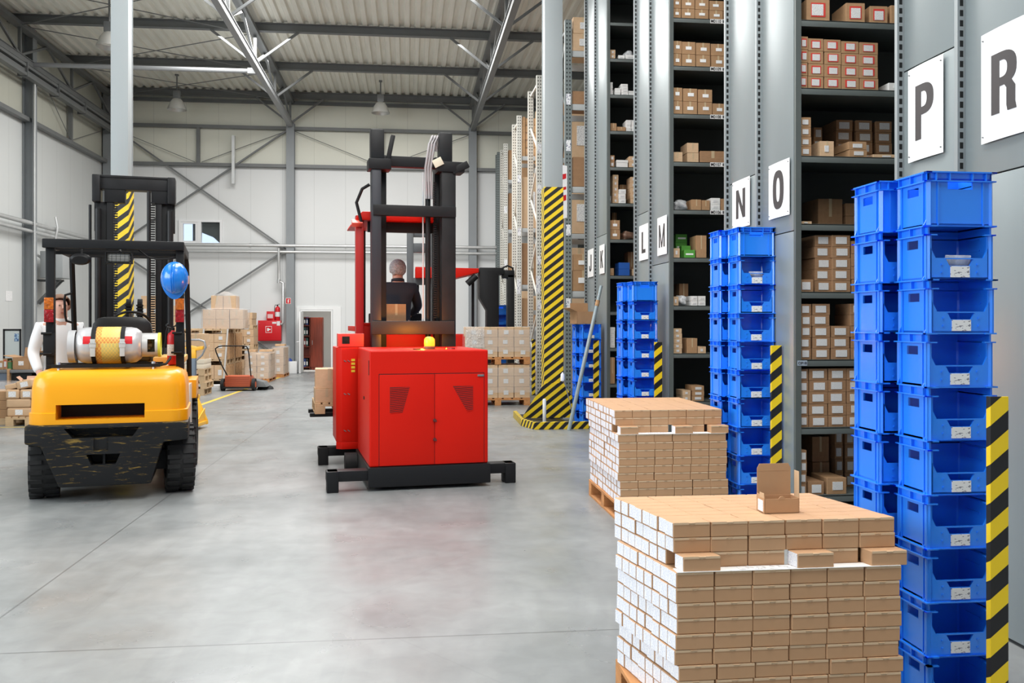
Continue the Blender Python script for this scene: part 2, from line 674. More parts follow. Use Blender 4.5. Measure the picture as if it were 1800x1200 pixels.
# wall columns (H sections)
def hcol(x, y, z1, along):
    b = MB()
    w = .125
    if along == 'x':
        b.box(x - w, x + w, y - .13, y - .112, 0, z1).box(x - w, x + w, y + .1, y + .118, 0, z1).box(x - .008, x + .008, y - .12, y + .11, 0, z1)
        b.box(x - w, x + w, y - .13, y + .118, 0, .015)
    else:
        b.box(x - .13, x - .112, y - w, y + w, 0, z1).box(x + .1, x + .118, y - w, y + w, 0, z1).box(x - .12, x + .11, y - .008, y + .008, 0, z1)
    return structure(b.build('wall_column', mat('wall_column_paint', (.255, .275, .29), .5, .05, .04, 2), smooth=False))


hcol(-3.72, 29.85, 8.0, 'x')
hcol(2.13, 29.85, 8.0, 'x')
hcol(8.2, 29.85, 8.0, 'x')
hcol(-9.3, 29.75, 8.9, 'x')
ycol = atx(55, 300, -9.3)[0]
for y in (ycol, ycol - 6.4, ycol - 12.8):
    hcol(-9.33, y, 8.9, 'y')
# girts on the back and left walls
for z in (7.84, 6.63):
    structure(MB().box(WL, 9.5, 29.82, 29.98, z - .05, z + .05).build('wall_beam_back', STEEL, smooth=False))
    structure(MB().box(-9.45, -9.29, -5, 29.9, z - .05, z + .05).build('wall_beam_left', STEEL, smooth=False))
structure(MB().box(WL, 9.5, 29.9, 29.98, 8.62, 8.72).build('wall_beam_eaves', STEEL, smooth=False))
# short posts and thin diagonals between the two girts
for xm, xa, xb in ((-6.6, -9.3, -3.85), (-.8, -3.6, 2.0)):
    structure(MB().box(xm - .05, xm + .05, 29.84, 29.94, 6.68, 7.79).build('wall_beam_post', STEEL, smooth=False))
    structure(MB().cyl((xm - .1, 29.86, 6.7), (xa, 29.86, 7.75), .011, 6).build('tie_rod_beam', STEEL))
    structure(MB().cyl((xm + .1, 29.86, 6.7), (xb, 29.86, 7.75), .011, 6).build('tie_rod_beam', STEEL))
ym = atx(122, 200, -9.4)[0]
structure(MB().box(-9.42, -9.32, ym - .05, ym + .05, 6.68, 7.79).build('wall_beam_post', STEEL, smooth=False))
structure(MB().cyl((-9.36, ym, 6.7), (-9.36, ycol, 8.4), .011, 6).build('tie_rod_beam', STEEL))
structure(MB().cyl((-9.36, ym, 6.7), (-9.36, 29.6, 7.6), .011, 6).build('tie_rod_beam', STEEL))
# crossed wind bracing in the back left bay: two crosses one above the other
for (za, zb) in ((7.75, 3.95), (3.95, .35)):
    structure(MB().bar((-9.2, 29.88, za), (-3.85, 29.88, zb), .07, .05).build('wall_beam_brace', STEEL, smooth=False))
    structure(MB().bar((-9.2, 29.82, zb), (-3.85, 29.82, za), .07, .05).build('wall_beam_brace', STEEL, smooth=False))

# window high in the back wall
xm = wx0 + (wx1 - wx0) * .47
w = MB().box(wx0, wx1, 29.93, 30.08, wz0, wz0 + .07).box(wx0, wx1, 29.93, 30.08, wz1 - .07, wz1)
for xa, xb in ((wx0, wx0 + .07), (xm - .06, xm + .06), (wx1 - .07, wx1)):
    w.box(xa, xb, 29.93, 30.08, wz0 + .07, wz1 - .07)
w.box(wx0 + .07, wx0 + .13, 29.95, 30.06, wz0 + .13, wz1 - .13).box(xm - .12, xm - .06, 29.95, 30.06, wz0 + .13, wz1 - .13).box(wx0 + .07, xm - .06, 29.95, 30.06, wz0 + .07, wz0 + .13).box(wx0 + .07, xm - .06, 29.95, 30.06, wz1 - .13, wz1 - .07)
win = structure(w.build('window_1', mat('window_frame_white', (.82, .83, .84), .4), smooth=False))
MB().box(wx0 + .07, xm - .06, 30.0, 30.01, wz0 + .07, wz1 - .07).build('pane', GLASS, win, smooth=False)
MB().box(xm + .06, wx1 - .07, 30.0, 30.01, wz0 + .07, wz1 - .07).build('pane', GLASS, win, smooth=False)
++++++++
Write out the full listing verbatim, excluding its pictures.

- _Output of the exercise_:
Continue the Blender Python script for this scene: part 2, from line 674. More parts follow. Use Blender 4.5. Measure the picture as if it were 1800x1200 pixels.
# wall columns (H sections)
def hcol(x, y, z1, along):
    b = MB()
    w = .125
    if along == 'x':
        b.box(x - w, x + w, y - .13, y - .112, 0, z1).box(x - w, x + w, y + .1, y + .118, 0, z1).box(x - .008, x + .008, y - .12, y + .11, 0, z1)
        b.box(x - w, x + w, y - .13, y + .118, 0, .015)
    else:
        b.box(x - .13, x - .112, y - w, y + w, 0, z1).box(x + .1, x + .118, y - w, y + w, 0, z1).box(x - .12, x + .11, y - .008, y + .008, 0, z1)
    return structure(b.build('wall_column', mat('wall_column_paint', (.255, .275, .29), .5, .05, .04, 2), smooth=False))


hcol(-3.72, 29.85, 8.0, 'x')
hcol(2.13, 29.85, 8.0, 'x')
hcol(8.2, 29.85, 8.0, 'x')
hcol(-9.3, 29.75, 8.9, 'x')
ycol = atx(55, 300, -9.3)[0]
for y in (ycol, ycol - 6.4, ycol - 12.8):
    hcol(-9.33, y, 8.9, 'y')
# girts on the back and left walls
for z in (7.84, 6.63):
    structure(MB().box(WL, 9.5, 29.82, 29.98, z - .05, z + .05).build('wall_beam_back', STEEL, smooth=False))
    structure(MB().box(-9.45, -9.29, -5, 29.9, z - .05, z + .05).build('wall_beam_left', STEEL, smooth=False))
structure(MB().box(WL, 9.5, 29.9, 29.98, 8.62, 8.72).build('wall_beam_eaves', STEEL, smooth=False))
# short posts and thin diagonals between the two girts
for xm, xa, xb in ((-6.6, -9.3, -3.85), (-.8, -3.6, 2.0)):
    structure(MB().box(xm - .05, xm + .05, 29.84, 29.94, 6.68, 7.79).build('wall_beam_post', STEEL, smooth=False))
    structure(MB().cyl((xm - .1, 29.86, 6.7), (xa, 29.86, 7.75), .011, 6).build('tie_rod_beam', STEEL))
    structure(MB().cyl((xm + .1, 29.86, 6.7), (xb, 29.86, 7.75), .011, 6).build('tie_rod_beam', STEEL))
ym = atx(122, 200, -9.4)[0]
structure(MB().box(-9.42, -9.32, ym - .05, ym + .05, 6.68, 7.79).build('wall_beam_post', STEEL, smooth=False))
structure(MB().cyl((-9.36, ym, 6.7), (-9.36, ycol, 8.4), .011, 6).build('tie_rod_beam', STEEL))
structure(MB().cyl((-9.36, ym, 6.7), (-9.36, 29.6, 7.6), .011, 6).build('tie_rod_beam', STEEL))
# crossed wind bracing in the back left bay: two crosses one above the other
for (za, zb) in ((7.75, 3.95), (3.95, .35)):
    structure(MB().bar((-9.2, 29.88, za), (-3.85, 29.88, zb), .07, .05).build('wall_beam_brace', STEEL, smooth=False))
    structure(MB().bar((-9.2, 29.82, zb), (-3.85, 29.82, za), .07, .05).build('wall_beam_brace', STEEL, smooth=False))

# window high in the back wall
xm = wx0 + (wx1 - wx0) * .47
w = MB().box(wx0, wx1, 29.93, 30.08, wz0, wz0 + .07).box(wx0, wx1, 29.93, 30.08, wz1 - .07, wz1)
for xa, xb in ((wx0, wx0 + .07), (xm - .06, xm + .06), (wx1 - .07, wx1)):
    w.box(xa, xb, 29.93, 30.08, wz0 + .07, wz1 - .07)
w.box(wx0 + .07, wx0 + .13, 29.95, 30.06, wz0 + .13, wz1 - .13).box(xm - .12, xm - .06, 29.95, 30.06, wz0 + .13, wz1 - .13).box(wx0 + .07, xm - .06, 29.95, 30.06, wz0 + .07, wz0 + .13).box(wx0 + .07, xm - .06, 29.95, 30.06, wz1 - .13, wz1 - .07)
win = structure(w.build('window_1', mat('window_frame_white', (.82, .83, .84), .4), smooth=False))
MB().box(wx0 + .07, xm - .06, 30.0, 30.01, wz0 + .07, wz1 - .07).build('pane', GLASS, win, smooth=False)
MB().box(xm + .06, wx1 - .07, 30.0, 30.01, wz0 + .07, wz1 - .07).build('pane', GLASS, win, smooth=False)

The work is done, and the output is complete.